Fabian Lavaselli, Supply Chain executive and sales director of Norsul Shipping Company, agrees with Brazil’s great opportunities.“We noticed that in the North region there was development. Any grain [that we think of], Brazil is in the top 5 [in production], and we have better logistics conditions now, connecting the output from the North to the Brazilian coast,” he said.

Still, regarding logistics challenges, Medhat Elkady, president of the Egyptian International Freight Forwarding Association (EIFFA), recalls that technological investment will be essential.“We have as challenges some delay in the digitalization of a few partners and operators,” he stated.

Integration of value chains

In the webinar session on integrating global value chains with the Arab countries, one of the speakers was Marcus Vinícius Pillon, the Business Intelligence manager of the ABCC. He stressed that one of the main logistical issues is the time that ships spend between Brazil and the Arab countries, which is, on average, 49 days.“Maritime transport ends up being a problem for sectors that have products with a shorter shelf life, such as fruits,” he pondered.

Some concepts addressed by Orlando Cattini Junior, coordinator of the Center of Excellence in Supply Chain and Logistics at the Getúlio Vargas Foundation in São Paulo (FGVcelog), help to overcome the high cost of transport. One of them is the value chain.“In the value chain, companies realized there were advantages in breaking up operations, from raw material to consumption, in numerous regions or countries. This reduces costs and takes advantage of technical expertise from several parties,” he explained.

Making the regional organization more efficient is also a determining factor for Sara Hassan Kamal Elgazzar, dean of the College of International Transport & Logistics (CITLC) of the Arab Academy for Science Technology & Maritime Transport (AASTMT). Elgazzar noted that trade between Brazil and the Arabs is not yet at its peak.“There is growth potential, but how to accelerate this? Improve integration between the two parties? The transfer of technology could help with that and build greater trust in the relationship,” she said, noting that operations that take advantage of free trade zones such as the Suez Canal Economic Zone (SCZone) can reduce time and costs.

Moderating the debate, Qaisar Hijazin, secretary-general of the Arab-Belgian-Luxembourg Chamber of Commerce (ABLCC), reinforced the Canal’s importance.“It is strategic, since 10% of the products that travel around the world by sea pass through the Suez Canal,” he concluded.
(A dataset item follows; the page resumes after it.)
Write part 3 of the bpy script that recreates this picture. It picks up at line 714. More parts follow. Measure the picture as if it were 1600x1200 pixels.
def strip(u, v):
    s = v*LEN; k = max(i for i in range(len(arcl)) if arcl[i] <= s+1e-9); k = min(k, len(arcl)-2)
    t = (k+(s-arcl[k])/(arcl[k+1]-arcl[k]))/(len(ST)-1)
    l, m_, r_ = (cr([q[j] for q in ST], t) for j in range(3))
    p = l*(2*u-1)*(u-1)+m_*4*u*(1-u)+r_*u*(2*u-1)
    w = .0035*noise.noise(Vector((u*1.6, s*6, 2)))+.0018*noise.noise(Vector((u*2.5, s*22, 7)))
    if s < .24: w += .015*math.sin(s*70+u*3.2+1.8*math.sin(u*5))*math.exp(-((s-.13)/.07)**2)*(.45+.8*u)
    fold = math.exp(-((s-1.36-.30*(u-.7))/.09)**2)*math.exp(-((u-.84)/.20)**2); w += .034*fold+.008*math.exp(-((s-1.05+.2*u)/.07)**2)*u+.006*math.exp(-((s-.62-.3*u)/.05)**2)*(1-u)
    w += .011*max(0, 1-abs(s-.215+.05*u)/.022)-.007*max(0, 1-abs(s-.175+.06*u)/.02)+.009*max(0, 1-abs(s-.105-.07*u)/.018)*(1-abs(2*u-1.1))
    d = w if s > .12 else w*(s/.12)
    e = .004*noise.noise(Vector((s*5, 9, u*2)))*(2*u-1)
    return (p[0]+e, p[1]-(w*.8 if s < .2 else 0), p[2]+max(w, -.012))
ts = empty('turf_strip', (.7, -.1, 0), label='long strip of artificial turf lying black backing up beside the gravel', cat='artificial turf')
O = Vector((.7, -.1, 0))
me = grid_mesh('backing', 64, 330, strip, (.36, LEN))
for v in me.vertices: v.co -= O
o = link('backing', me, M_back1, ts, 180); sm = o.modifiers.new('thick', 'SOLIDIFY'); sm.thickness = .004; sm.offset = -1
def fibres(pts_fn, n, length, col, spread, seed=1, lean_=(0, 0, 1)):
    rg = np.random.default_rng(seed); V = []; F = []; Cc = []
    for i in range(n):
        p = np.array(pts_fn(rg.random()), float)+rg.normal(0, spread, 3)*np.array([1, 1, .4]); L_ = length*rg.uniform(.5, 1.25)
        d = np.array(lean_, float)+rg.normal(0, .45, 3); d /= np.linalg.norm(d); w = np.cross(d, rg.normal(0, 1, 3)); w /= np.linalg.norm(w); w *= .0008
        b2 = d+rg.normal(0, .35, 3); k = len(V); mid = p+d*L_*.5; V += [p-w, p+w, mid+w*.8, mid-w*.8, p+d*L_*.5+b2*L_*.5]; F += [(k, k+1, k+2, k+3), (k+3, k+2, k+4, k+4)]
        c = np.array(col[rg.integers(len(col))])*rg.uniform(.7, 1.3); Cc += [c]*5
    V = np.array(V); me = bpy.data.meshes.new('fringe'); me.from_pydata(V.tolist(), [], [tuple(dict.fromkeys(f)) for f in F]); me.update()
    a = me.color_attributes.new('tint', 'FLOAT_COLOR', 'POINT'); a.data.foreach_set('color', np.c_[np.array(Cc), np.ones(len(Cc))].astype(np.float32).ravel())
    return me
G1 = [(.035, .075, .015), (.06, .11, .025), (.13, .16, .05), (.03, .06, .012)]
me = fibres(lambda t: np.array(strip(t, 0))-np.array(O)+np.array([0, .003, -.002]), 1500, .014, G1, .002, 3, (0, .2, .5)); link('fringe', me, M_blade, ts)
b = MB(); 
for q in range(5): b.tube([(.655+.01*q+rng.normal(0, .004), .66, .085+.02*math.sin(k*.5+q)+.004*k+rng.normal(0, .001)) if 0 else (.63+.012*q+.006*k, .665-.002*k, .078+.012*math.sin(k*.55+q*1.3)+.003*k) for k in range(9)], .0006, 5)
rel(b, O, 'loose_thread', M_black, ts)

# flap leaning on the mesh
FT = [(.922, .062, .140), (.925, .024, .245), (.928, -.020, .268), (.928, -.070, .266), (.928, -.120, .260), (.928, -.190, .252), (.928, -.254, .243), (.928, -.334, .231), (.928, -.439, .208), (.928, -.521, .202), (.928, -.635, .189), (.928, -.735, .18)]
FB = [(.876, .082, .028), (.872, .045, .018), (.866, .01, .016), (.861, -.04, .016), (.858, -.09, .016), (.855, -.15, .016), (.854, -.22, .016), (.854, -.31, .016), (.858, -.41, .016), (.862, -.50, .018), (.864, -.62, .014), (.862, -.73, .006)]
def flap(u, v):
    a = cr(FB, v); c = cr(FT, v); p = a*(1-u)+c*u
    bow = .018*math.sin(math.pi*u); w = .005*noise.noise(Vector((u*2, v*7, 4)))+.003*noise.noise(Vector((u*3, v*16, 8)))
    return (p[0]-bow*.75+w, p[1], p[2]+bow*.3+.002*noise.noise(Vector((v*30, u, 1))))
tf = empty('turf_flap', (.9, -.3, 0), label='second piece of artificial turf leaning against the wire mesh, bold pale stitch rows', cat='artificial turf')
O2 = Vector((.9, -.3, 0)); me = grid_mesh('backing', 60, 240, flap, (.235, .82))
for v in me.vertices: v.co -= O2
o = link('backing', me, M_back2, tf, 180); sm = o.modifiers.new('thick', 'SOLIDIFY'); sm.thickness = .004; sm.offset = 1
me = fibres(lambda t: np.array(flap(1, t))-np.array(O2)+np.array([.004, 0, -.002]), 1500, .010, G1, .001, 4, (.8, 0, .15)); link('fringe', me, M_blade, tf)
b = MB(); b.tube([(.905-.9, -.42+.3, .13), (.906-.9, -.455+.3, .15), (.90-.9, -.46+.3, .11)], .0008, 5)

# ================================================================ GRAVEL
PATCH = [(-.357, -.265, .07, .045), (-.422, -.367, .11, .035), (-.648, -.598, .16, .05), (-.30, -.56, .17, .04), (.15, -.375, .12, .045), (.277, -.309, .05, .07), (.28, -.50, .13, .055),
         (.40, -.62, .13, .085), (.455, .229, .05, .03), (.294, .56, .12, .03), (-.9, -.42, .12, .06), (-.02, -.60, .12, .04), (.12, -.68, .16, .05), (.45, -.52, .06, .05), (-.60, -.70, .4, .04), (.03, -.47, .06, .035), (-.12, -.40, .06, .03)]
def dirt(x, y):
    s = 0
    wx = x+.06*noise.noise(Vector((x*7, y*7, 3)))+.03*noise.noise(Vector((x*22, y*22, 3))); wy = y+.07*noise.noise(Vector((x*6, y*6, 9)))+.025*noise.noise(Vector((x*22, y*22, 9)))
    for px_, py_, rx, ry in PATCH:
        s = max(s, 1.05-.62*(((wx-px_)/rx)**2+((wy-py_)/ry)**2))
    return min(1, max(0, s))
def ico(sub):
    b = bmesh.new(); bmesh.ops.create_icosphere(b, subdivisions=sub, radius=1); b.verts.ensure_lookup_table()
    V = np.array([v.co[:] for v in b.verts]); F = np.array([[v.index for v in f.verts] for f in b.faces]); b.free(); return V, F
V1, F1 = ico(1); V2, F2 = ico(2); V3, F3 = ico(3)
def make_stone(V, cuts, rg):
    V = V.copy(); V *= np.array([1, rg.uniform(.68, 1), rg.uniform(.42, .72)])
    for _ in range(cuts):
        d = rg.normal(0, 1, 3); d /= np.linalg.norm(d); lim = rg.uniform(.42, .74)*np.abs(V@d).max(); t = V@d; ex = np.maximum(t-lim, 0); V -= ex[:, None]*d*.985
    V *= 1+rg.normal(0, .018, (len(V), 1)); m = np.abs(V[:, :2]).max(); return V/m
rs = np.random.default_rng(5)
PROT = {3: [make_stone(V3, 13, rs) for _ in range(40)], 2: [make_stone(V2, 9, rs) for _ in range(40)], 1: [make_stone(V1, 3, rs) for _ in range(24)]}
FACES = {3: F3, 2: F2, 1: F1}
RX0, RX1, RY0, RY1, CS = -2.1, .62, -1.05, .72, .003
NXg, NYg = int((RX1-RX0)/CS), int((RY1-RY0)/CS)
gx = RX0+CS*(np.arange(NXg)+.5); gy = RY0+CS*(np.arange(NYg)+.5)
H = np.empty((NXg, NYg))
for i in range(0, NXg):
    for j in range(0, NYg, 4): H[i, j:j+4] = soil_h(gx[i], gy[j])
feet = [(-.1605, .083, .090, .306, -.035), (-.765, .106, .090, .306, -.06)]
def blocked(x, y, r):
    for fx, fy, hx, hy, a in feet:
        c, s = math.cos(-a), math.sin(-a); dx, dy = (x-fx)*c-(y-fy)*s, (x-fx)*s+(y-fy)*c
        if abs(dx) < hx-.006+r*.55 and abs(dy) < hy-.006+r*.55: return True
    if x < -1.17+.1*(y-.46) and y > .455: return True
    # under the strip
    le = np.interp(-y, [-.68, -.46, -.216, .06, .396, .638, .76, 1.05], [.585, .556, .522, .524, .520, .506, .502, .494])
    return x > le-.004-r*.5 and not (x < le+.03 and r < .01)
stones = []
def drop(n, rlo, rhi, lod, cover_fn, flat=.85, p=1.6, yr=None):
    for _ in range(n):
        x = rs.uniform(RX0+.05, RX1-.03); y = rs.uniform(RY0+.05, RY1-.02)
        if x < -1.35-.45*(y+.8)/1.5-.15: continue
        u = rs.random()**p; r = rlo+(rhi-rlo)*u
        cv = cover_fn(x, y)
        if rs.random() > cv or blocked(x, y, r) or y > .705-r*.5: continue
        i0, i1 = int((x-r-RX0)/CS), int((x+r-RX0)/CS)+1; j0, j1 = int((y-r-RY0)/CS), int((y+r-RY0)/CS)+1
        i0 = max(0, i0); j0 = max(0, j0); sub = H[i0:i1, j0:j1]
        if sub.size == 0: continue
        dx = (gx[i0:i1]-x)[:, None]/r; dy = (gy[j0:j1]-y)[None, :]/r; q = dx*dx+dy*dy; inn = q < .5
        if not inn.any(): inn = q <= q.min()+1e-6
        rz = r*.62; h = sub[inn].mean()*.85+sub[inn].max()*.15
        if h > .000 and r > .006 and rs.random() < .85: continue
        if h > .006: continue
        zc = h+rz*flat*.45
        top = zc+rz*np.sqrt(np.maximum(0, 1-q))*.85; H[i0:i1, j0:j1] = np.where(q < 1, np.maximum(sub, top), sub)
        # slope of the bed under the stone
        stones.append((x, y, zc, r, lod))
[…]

The event was also attended by the vice president of the Investment Development Authority of Lebanon (IDAL), Alaa Hamieh, the assistant executive secretary of the Brazilian Ministry of Infrastructure, Felipe Fernandes Queiroz, and the port counselor of the General Authority for the SCZone, Mohamed Abdelaziz.

The seminar’s opening was made by ambassador Osmar Chohfi, president of the ABCC; Khaled Hanafy, secretary-general of the Union of Arab Chambers (UAC); and Adel Abou Rejeili, president of the Brazil-Lebanon Chamber of Commerce (CCBL) in Rio de Janeiro. The Foreign Trade vice president of the ABCC, Ruy Cury, closed the event.